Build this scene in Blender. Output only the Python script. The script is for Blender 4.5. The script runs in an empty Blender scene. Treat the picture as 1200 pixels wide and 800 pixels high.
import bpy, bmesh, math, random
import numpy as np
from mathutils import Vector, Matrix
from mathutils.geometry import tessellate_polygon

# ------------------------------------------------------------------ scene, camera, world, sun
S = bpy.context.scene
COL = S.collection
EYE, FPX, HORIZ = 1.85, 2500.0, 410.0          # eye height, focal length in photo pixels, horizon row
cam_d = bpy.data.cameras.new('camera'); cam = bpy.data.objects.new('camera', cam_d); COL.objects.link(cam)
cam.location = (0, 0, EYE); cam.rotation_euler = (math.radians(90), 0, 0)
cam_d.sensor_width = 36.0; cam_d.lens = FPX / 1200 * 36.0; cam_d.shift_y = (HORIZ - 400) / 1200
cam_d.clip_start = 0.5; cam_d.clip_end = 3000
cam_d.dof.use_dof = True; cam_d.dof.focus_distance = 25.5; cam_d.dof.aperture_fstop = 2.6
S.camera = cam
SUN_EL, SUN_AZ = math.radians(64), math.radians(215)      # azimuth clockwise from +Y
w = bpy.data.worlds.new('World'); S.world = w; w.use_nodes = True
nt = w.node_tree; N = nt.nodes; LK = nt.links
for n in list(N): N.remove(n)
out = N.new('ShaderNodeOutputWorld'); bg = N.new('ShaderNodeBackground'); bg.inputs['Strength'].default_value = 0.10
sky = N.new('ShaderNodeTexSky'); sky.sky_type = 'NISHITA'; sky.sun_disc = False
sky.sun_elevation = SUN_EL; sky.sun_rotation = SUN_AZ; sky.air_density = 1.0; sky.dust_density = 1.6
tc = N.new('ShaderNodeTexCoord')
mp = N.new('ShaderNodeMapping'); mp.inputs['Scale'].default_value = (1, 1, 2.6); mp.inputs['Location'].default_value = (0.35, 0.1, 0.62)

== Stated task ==
Repeat the data exactly. Leave nothing out.

== Task response ==
Build this scene in Blender. Output only the Python script. The script is for Blender 4.5. The script runs in an empty Blender scene. Treat the picture as 1200 pixels wide and 800 pixels high.
import bpy, bmesh, math, random
import numpy as np
from mathutils import Vector, Matrix
from mathutils.geometry import tessellate_polygon

# ------------------------------------------------------------------ scene, camera, world, sun
S = bpy.context.scene
COL = S.collection
EYE, FPX, HORIZ = 1.85, 2500.0, 410.0          # eye height, focal length in photo pixels, horizon row
cam_d = bpy.data.cameras.new('camera'); cam = bpy.data.objects.new('camera', cam_d); COL.objects.link(cam)
cam.location = (0, 0, EYE); cam.rotation_euler = (math.radians(90), 0, 0)
cam_d.sensor_width = 36.0; cam_d.lens = FPX / 1200 * 36.0; cam_d.shift_y = (HORIZ - 400) / 1200
cam_d.clip_start = 0.5; cam_d.clip_end = 3000
cam_d.dof.use_dof = True; cam_d.dof.focus_distance = 25.5; cam_d.dof.aperture_fstop = 2.6
S.camera = cam
SUN_EL, SUN_AZ = math.radians(64), math.radians(215)      # azimuth clockwise from +Y
w = bpy.data.worlds.new('World'); S.world = w; w.use_nodes = True
nt = w.node_tree; N = nt.nodes; LK = nt.links
for n in list(N): N.remove(n)
out = N.new('ShaderNodeOutputWorld'); bg = N.new('ShaderNodeBackground'); bg.inputs['Strength'].default_value = 0.10
sky = N.new('ShaderNodeTexSky'); sky.sky_type = 'NISHITA'; sky.sun_disc = False
sky.sun_elevation = SUN_EL; sky.sun_rotation = SUN_AZ; sky.air_density = 1.0; sky.dust_density = 1.6
tc = N.new('ShaderNodeTexCoord')
mp = N.new('ShaderNodeMapping'); mp.inputs['Scale'].default_value = (1, 1, 2.6); mp.inputs['Location'].default_value = (0.35, 0.1, 0.62)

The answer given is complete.